To expand and complicate matters, this is also the weekend when the ever-impressive Choral Society steps out on its own in concert. We heard them earlier this season in collaboration with the SBS and in holiday/Christmas mode with their annual “Hallelujah Project” in December. But the group, currently celebrating its milestone 75th anniversary season and led for almost half that time by Jo Anne Wasserman, busts out its burnished choral sound in the embracing setting of Trinity Episcopal Church this weekend (February 18 at 7 p.m. and February 19 at 3 p.m.). The ensemble program includes Morten Lauridsen’s “Sure on This Shining Night,” Rollo Dilworth’s arrangement of “The Gift To Be Free.” And for the flavor of Scottish toffees, our assortment and Mac Wilberg’s “O Whistle and I’ll Come To Ye.” It’s a not-to-miss occasion, amidst a few other not-to-miss occasions. Help me, Mr. Wizard!
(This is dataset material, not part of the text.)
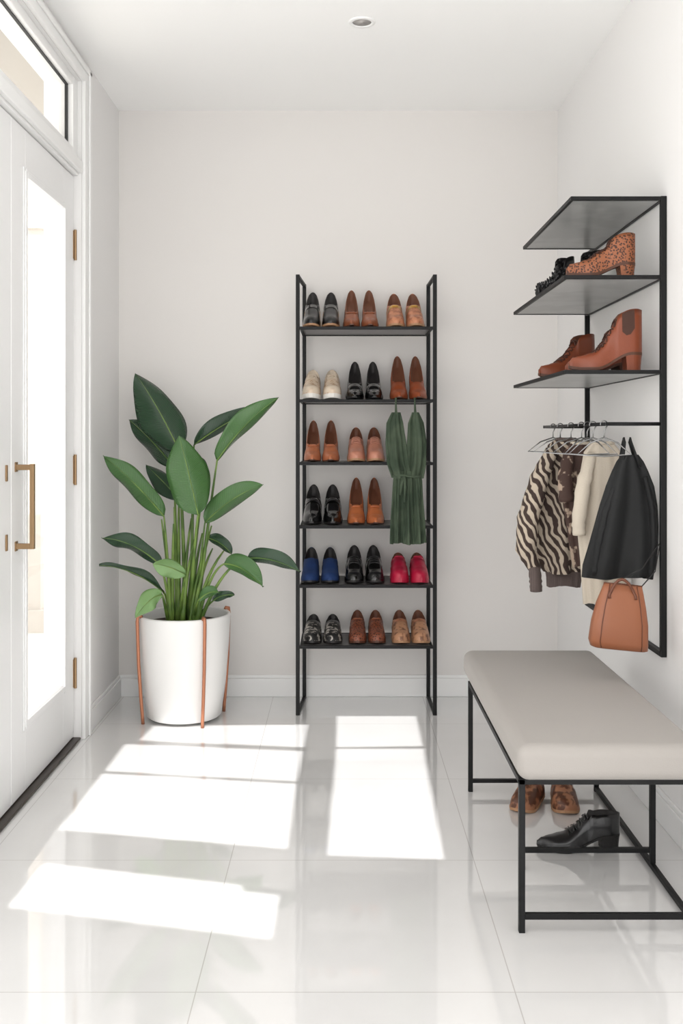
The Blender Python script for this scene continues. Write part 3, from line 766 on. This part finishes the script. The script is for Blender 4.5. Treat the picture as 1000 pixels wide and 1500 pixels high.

Camerata Pacifica continues its service of presenting high caliber and intelligently programmed chamber music in Santa Barbara — from whence it started, before branching out to concerts in Los Angeles and Ventura, as well. Friday night (February 17) at Hahn Hall, CamPac finds a balance between the comforts of Brahms and the Russian rigors of Prokofiev and Schnittke’s Prelude in Memoriam Dmitri Shostakovich.

Meanwhile, up in the inviting ambience of Los Olivos’ St. Mark’s in-the-Valley church on Sunday afternoon (February 19), the vibrant and venerable chamber music-geared Santa Ynez Valley Concert Series brings to the valley the acclaimed Takács Quartet, giving an all-Beethoven program. We’ve grown accustomed to hearing the Tackas at the outset of the Music Academy of the West summer season, but they are a welcome presence in the 805 any old time.